Liderados por Filippo Marinetti, os futuristas iriam lançar em 1909 a pedra fundamental da estetização de uma recém-chegada era da máquina e da velocidade, com o seu Manifesto Futurista, e Balilla Pratella em 1911 o estenderia com seu Manifesto dei musicisti futuristi e o seu Manifesto tecnico della musica futurista. Concertos de música futurista não eram incomuns, mas baseavam-se originalmente no mesmo tipo de dispositivo da música de concerto vigente: amparada em músicos de fraque, regente, violinos, celos e tímpanos, as peças musicais futuristas disputavam espaço no calendário das salas com óperas de Puccini. No campo da música, pelo menos até aqui, a estética futurista não avançaria além da retórica, e pouca importância teria em uma forma musical específica.
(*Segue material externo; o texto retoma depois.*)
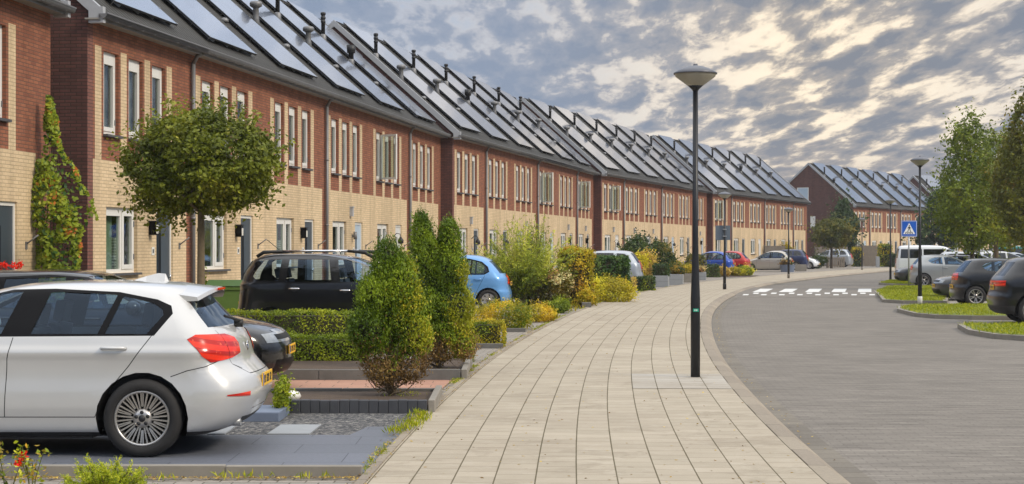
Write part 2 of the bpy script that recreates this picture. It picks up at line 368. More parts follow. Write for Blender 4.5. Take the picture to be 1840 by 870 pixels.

Somente em 1913, o então pintor Luigi Russolo faria a ligação do projeto futurista com uma proposta mais efetivamente musical, através do manifesto A arte do ruído, onde propõe os ruídos das máquinas como elemento construtivo fundamental de uma música do futuro, organiza-os em uma tipologia (que antecipa a empreendida por Pierre Schaeffer, de muito maior alcance, mais tarde), e conclama os jovens compositores à produção de sons nunca antes ouvidos:
We therefore invite young musicians of talent to conduct a sustained observation of all noises, in order to understand the various rhythms of which they are composed, their principal and secondary tones. By comparing the various tones of noises with those of sounds, they will be convinced of the extent to which the former exceed the latter. This will afford not only an understanding, but also a taste and passion for noises. After being conquered by Futurist eyes our multiplied sensibilities will at last hear with Futurist ears. In this way the motors and machines of our industrial cities will one day be consciously attuned, so that every factory will be transformed into an intoxicating orchestra of noises. (RUSSOLO: 1913)
A partir daí, Russolo abandonaria o pincel e a paleta e passaria a desenvolver ele mesmo suas intonarumori ou máquinas produtoras de ruído, e escreveria diversas peças para elas. Cabe observar, porém, que seus instrumentos eram construídos com madeira, peles e manivelas, e pelo que consta no máximo um ou outro talvez contivesse um motor elétrico. De toda forma, Russolo foi visionário ao antecipar, já na época, um presente dominado pela técnica, e buscar no som das máquinas da época uma forma de superar o passado, encarnado nas convenções musicais vigentes, em favor de um passo rumo àquilo que via como futuro.
A despeito de à época essa música ter tido pouquíssima aceitação e de ter causado pouca influência mais direta, no presente contexto nos interessa o fato de ter sido um antecessor de Cage e Schaeffer, advogando a incorporação do ruído do mundo à sua volta (e, por extensão, de todo tipo de som) à gama sonora disponível aos compositores, mas também o fato de ser originariamente um pintor que buscou tornar tangíveis seus ideais estéticos lançando mão do som como meio, contra o senso acerca do que deveria ser, àquele tempo, a música. Robert P. Morgan vê no trabalho de Russolo um ponto de virada fundamental, que perdura na música ocidental:
Though Russolo remains a largely forgotten figure in music history, his sudden appearance on the musical scene in 1913 can be viewed as marking a critical historical juncture, supplying the final link in a chain initiated in the early Romantic aesthetics of autonomous music. That he represented not merely a point of termination, but one of origin, has been made clear by subsequent Western music. Russolo's vision of a new kind of music, offering materiality as a replacement for its lost spirituality, has proved remarkably fertile, and has shown little sign of exhaustion. (MORGAN: 1994)
Mais recentemente, alguns críticos vêm apontando as ideias de Russolo como a própria origem da música techno e suas variantes (não só sob a perspectiva da incorporação do ruído como som musical, mas também pela estetização da máquina e da velocidade) (ROTONDI: 2002).
Além disso, é preciso ver em Russolo o espírito de questionamento radical do próprio material sonoro incorporado ao universo musical, antecipando em décadas, mesmo que sem a mesma autoconsciência, o espírito filosófico e de reflexão mais ampla sobre a música de compositores como Cage. Também é importante notar, mesmo que haja antecedentes menos relevantes na musical ocidental, que é a mais relevante tentativa de reinserção da referência a elementos externos, de forma sistemática, na linguagem musical até então.